Data extract ▸

####################

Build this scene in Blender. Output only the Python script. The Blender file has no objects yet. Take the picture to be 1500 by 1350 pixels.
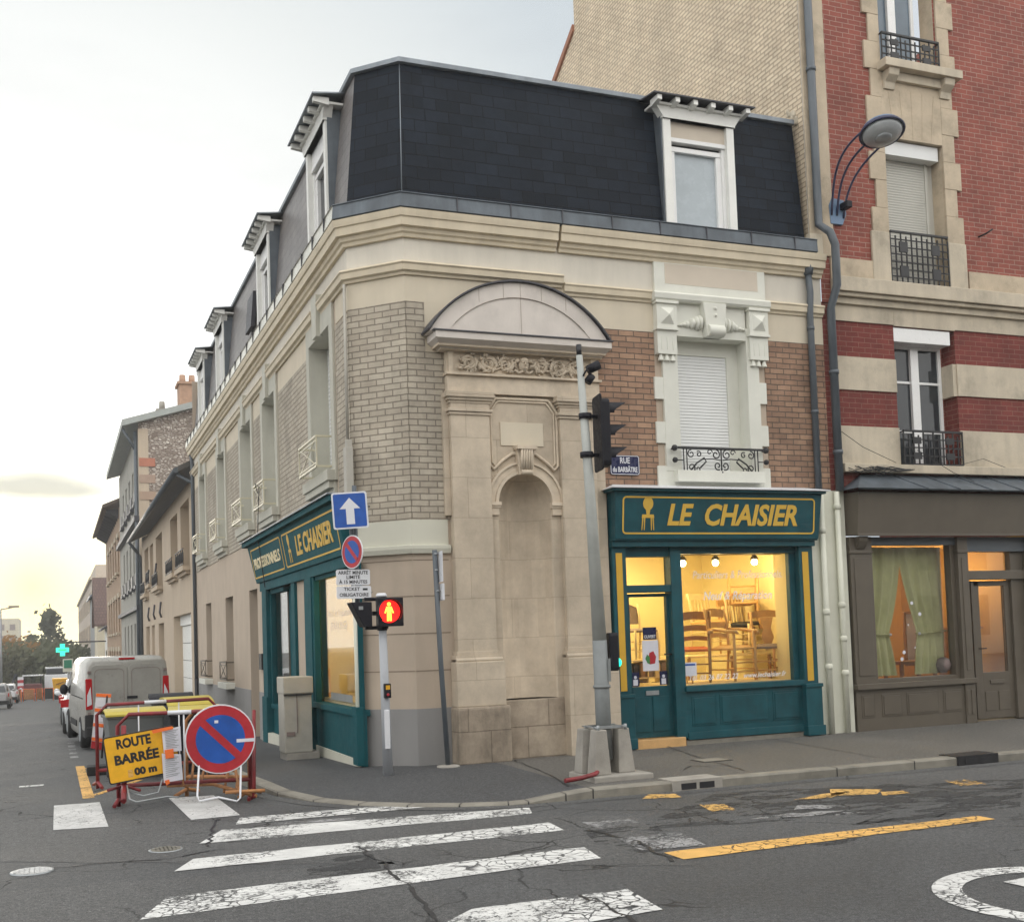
import bpy, bmesh, math, random
from mathutils import Vector, Matrix, noise
random.seed(7)
C = bpy.context.scene.collection
R = math.radians
V = Vector
# ---------------------------------------------------------------- camera
EYE = 1.6
FP, CX, CY = 1670.0, 750.0, 840.0
_v1 = V((83 - CX, CY - 952, -FP)); _h = V((1, .035, 0))
_up = _h.cross(_v1).normalized()
if _up.y < 0: _up = -_up
_Y = _v1.normalized(); _X = _Y.cross(_up)
MR = Matrix((_X, _Y, _up))
cam = bpy.data.cameras.new('camera'); co = bpy.data.objects.new('camera', cam); C.objects.link(co)
co.matrix_world = Matrix.Translation((0, 0, EYE)) @ MR.to_4x4()
cam.sensor_fit = 'HORIZONTAL'; cam.sensor_width = 36; cam.lens = FP / 1500 * 36
cam.shift_y = (CY - 675) / 1500; cam.clip_start = .05; cam.clip_end = 3000
sc = bpy.context.scene; sc.camera = co
sc.view_settings.view_transform = 'Standard'; sc.view_settings.look = 'None'
sc.view_settings.exposure = 0.0; sc.view_settings.gamma = 1
sc.render.engine = 'CYCLES'
sc.cycles.max_bounces = 8; sc.cycles.transparent_max_bounces = 12
sc.cycles.caustics_reflective = False; sc.cycles.caustics_refractive = False
sc.cycles.sample_clamp_indirect = 4

def ray(px, py): return MR @ V(((px - CX) / FP, (CY - py) / FP, -1))
# ---------------------------------------------------------------- sky
SUN_EL, SUN_AZ = R(3), R(1)       # azimuth measured from +Y towards -X
sd = V((-math.sin(SUN_AZ) * math.cos(SUN_EL), math.cos(SUN_AZ) * math.cos(SUN_EL), math.sin(SUN_EL)))
w = bpy.data.worlds.new('World'); sc.world = w; w.use_nodes = True
nt = w.node_tree; N = nt.nodes; Lk = nt.links
for n in list(N): N.remove(n)
def nd(t, **k):
    n = N.new(t)
    for a, b in k.items(): setattr(n, a, b)
    return n
out = nd('ShaderNodeOutputWorld'); bg = nd('ShaderNodeBackground'); bg.inputs[1].default_value = .1
sky = nd('ShaderNodeTexSky', sky_type='NISHITA', sun_disc=False, sun_elevation=SUN_EL, sun_rotation=-SUN_AZ)
sky.dust_density = 2.5
tc = nd('ShaderNodeTexCoord')
def dot(vec, sock=None):
    n = nd('ShaderNodeVectorMath', operation='DOT_PRODUCT'); Lk.new(sock or tc.outputs['Generated'], n.inputs[0]); n.inputs[1].default_value = vec
    return n.outputs['Value']
def ramp(sock, stops, interp='LINEAR'):
    n = nd('ShaderNodeValToRGB'); r = n.color_ramp; r.interpolation = interp
    while len(r.elements) < len(stops): r.elements.new(.5)
    for e, (p, c) in zip(r.elements, stops): e.position = p; e.color = (*c, 1)
    Lk.new(sock, n.inputs[0]); return n.outputs[0]
def mmath(op, a, b=None):
    n = nd('ShaderNodeMath', operation=op)
    for i, s in enumerate((a, b)):
        if s is None: continue
        if isinstance(s, (int, float)): n.inputs[i].default_value = s
        else: Lk.new(s, n.inputs[i])
    return n.outputs[0]
g = mmath('MULTIPLY', mmath('ARCCOSINE', dot(sd)), 1 / math.pi)      # 0 at the sun, 1 opposite
# cloud veil: brightest round the low sun, grey ahead, unseen part overhead and behind the viewer raised to light the facades (values /4)
veil = ramp(g, [(0, (.56, .45, .20)), (.011, (.48, .43, .27)), (.027, (.42, .415, .35)), (.048, (.37, .375, .36)), (.08, (.32, .325, .32)), (.115, (.275, .278, .272)), (.155, (.222, .23, .228)), (.195, (.172, .187, .196)), (.244, (.138, .154, .171)), (.325, (.29, .293, .295)), (.5, (.50, .497, .485)), (1, (.50, .49, .475))])
nz = nd('ShaderNodeTexNoise'); nz.inputs['Scale'].default_value = 2.2; nz.inputs['Detail'].default_value = 5; nz.inputs['Roughness'].default_value = .55
mp = nd('ShaderNodeMapping'); mp.inputs['Scale'].default_value = (1, 1, 4); Lk.new(tc.outputs['Generated'], mp.inputs[0]); Lk.new(mp.outputs[0], nz.inputs['Vector'])
cl = ramp(nz.outputs[0], [(.3, (.9, .9, .91)), (.55, (1, 1, 1)), (.75, (1.0, 1.0, 1.0))])
m1 = nd('ShaderNodeMix', data_type='RGBA', blend_type='MULTIPLY'); m1.inputs[0].default_value = 1
Lk.new(veil, m1.inputs[6]); Lk.new(cl, m1.inputs[7])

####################

Directions for this task ▸ Return exactly what appears from the opening line of the material through the line with "sc.cycles.sample_clamp_indirect = 4", apart from the pictures.

Complete output ▸
Build this scene in Blender. Output only the Python script. The Blender file has no objects yet. Take the picture to be 1500 by 1350 pixels.
import bpy, bmesh, math, random
from mathutils import Vector, Matrix, noise
random.seed(7)
C = bpy.context.scene.collection
R = math.radians
V = Vector
# ---------------------------------------------------------------- camera
EYE = 1.6
FP, CX, CY = 1670.0, 750.0, 840.0
_v1 = V((83 - CX, CY - 952, -FP)); _h = V((1, .035, 0))
_up = _h.cross(_v1).normalized()
if _up.y < 0: _up = -_up
_Y = _v1.normalized(); _X = _Y.cross(_up)
MR = Matrix((_X, _Y, _up))
cam = bpy.data.cameras.new('camera'); co = bpy.data.objects.new('camera', cam); C.objects.link(co)
co.matrix_world = Matrix.Translation((0, 0, EYE)) @ MR.to_4x4()
cam.sensor_fit = 'HORIZONTAL'; cam.sensor_width = 36; cam.lens = FP / 1500 * 36
cam.shift_y = (CY - 675) / 1500; cam.clip_start = .05; cam.clip_end = 3000
sc = bpy.context.scene; sc.camera = co
sc.view_settings.view_transform = 'Standard'; sc.view_settings.look = 'None'
sc.view_settings.exposure = 0.0; sc.view_settings.gamma = 1
sc.render.engine = 'CYCLES'
sc.cycles.max_bounces = 8; sc.cycles.transparent_max_bounces = 12
sc.cycles.caustics_reflective = False; sc.cycles.caustics_refractive = False
sc.cycles.sample_clamp_indirect = 4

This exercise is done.